UDF leader Bozhidar Lukarski, addressing the Reformist Bloc congress, was greeted with chants of “UDF, UDF” – the rallying cry of the mass public rallies of the 1990s.
Lukarski, who also was one of Borissov’s ministers, said that the real handing out of the Oscars would come in late March, with the early parliamentary elections. (Lukarski was speaking figuratively; the annual awards of the Academy of Motion Picture Arts and Sciences is on February 26 this year, precisely a month before Bulgaria’s election and the day that the official campaign period begins).
Also joining in calls for unity, Lukarski said that the bloc should participate in the next government, not as an end in itself, but because of the desire of right-wing voters for a strong right-wing government.
Nikolai Nenchev, leader of an agrarian party that is part of the bloc, and who also a minister in Borissov’s second cabinet, echoed the calls for unity, urging the putting aside of selfishness.

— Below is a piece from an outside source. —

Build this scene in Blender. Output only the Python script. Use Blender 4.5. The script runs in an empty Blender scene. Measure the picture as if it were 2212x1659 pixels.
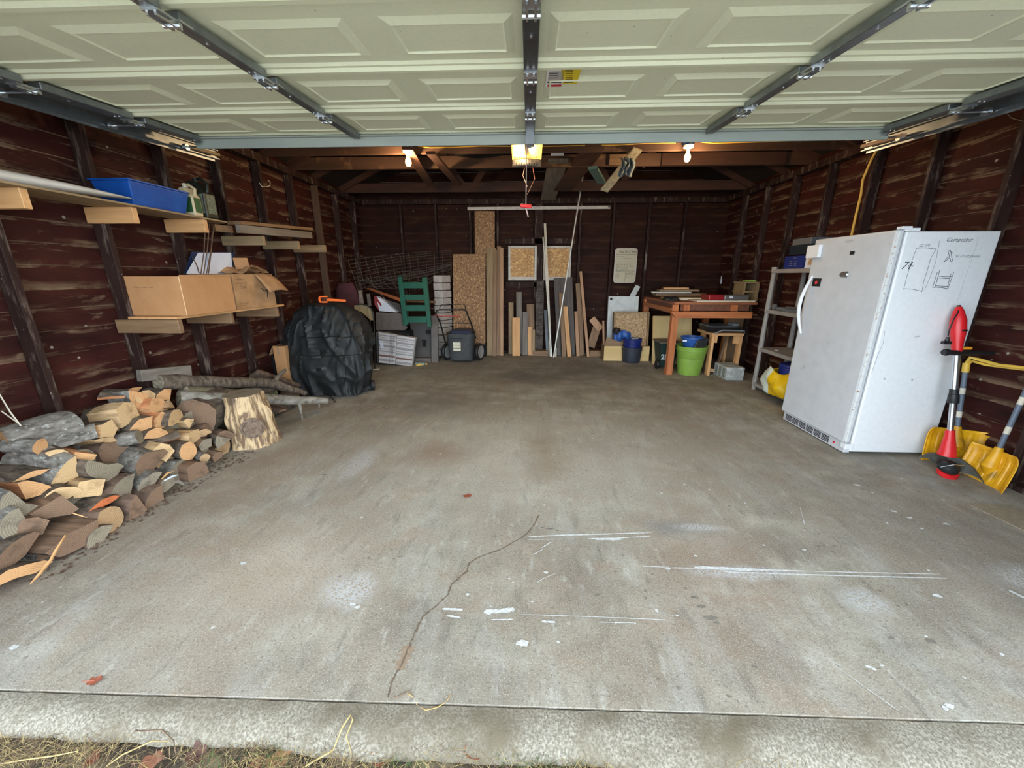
import bpy, bmesh, math, random
from mathutils import Vector, Matrix, noise as mnoise
random.seed(7)
sc = bpy.context.scene
COL = sc.collection

# ---------------------------------------------------------------- camera
F = 830.0; CX, CY = 1106.0, 829.5
CAMZ = 1.45
PITCH, YAW = math.radians(15.8), math.radians(2.35)
cam = bpy.data.cameras.new('camera'); camo = bpy.data.objects.new('camera', cam); COL.objects.link(camo)
cam.sensor_width = 36.0; cam.lens = 36.0 * F / 2212.0; cam.clip_start = 0.05
camo.location = (0, 0, CAMZ)
camo.rotation_euler = (math.pi / 2 - PITCH, 0, YAW)
sc.camera = camo
RM = Matrix.Rotation(YAW, 3, 'Z') @ Matrix.Rotation(math.pi / 2 - PITCH, 3, 'X')

# ---------------------------------------------------------------- world, exposure
SKY_HORIZON, SKY_ZENITH = 7.0, 1.3
W = bpy.data.worlds.new('overcast_sky'); sc.world = W; W.use_nodes = True
bgn = W.node_tree.nodes['Background']
bgn.inputs[0].default_value = (0.80, 0.91, 1.0, 1)
_n, _l = W.node_tree.nodes, W.node_tree.links     # overcast sky, brighter towards the open horizon
_tc = _n.new('ShaderNodeTexCoord'); _sp = _n.new('ShaderNodeSeparateXYZ'); _mr = _n.new('ShaderNodeMapRange')
_mr.inputs[1].default_value = 0.0; _mr.inputs[2].default_value = 0.85; _mr.inputs[3].default_value = SKY_HORIZON; _mr.inputs[4].default_value = SKY_ZENITH
_l.new(_tc.outputs['Generated'], _sp.inputs[0]); _l.new(_sp.outputs[2], _mr.inputs[0]); _l.new(_mr.outputs[0], bgn.inputs[1])
sc.view_settings.view_transform = 'Standard'; sc.view_settings.look = 'None'
sc.view_settings.gamma = 1; sc.view_settings.use_curve_mapping = False
sc.view_settings.exposure = 0.62
sc.cycles.use_denoising = True
sc.cycles.max_bounces = 10; sc.cycles.diffuse_bounces = 6; sc.cycles.sample_clamp_indirect = 6.0
LAMP_W, OPENER_W = 24.0, 20.0

# ---------------------------------------------------------------- helpers
V = Vector
def ray(u, v):
    return RM @ V(((u - CX) / F, (CY - v) / F, -1.0))
def at(u, v, X=None, Y=None, Z=None):
    """where the sight line through a point of the photograph meets a plane of the place"""
    d = ray(u, v)
    if X is not None: t = X / d.x
    elif Y is not None: t = Y / d.y
    else: t = (Z - CAMZ) / d.z
    return V((d.x * t, d.y * t, CAMZ + d.z * t))
def px(p):
    q = RM.transposed() @ (V(p) - V((0, 0, CAMZ)))
    return CX + F * q.x / -q.z, CY - F * q.y / -q.z
def lin(c):
    def f(x):
        x /= 255.0
        return x / 12.92 if x <= 0.04045 else ((x + 0.055) / 1.055) ** 2.4
    return (f(c[0]), f(c[1]), f(c[2]), 1.0)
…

“We have a much higher goal, for the sake of Bulgaria, for the sake of our children, to be united, committed to our common cause and programme,” Nenchev said.
Naiden Zelenogorski, who was a spokesperson for the bloc’s parliamentary group in the now-dissolved 43rd National Assembly, also urged unity.
“At the parliamentary elections, we will show our strength, demonstrate precisely how we – the Reformist Bloc – should deliver a hard blow to the left right now, when they are showing an appetite to return to power. The BSP is hungry for power and only the Reformist Bloc, no one else, can stop it,” Zelenogorski said.
Whether that latter point of Zelenogorski’s is true depends on where you stand. For the centre-right and right-wing in Bulgaria has a track record, indeed long ago, of stopping the BSP, in the 1990s in the form of the old UDF. In the first decade of the 21st century, it was eventually Borissov’s GERB that trounced the BSP, and then not always.
Unfortunately for the centre and right-wing of Bulgaria’s spectrum, talk of hard blows and stopping a return to power generally may also be applied to their own track record against themselves.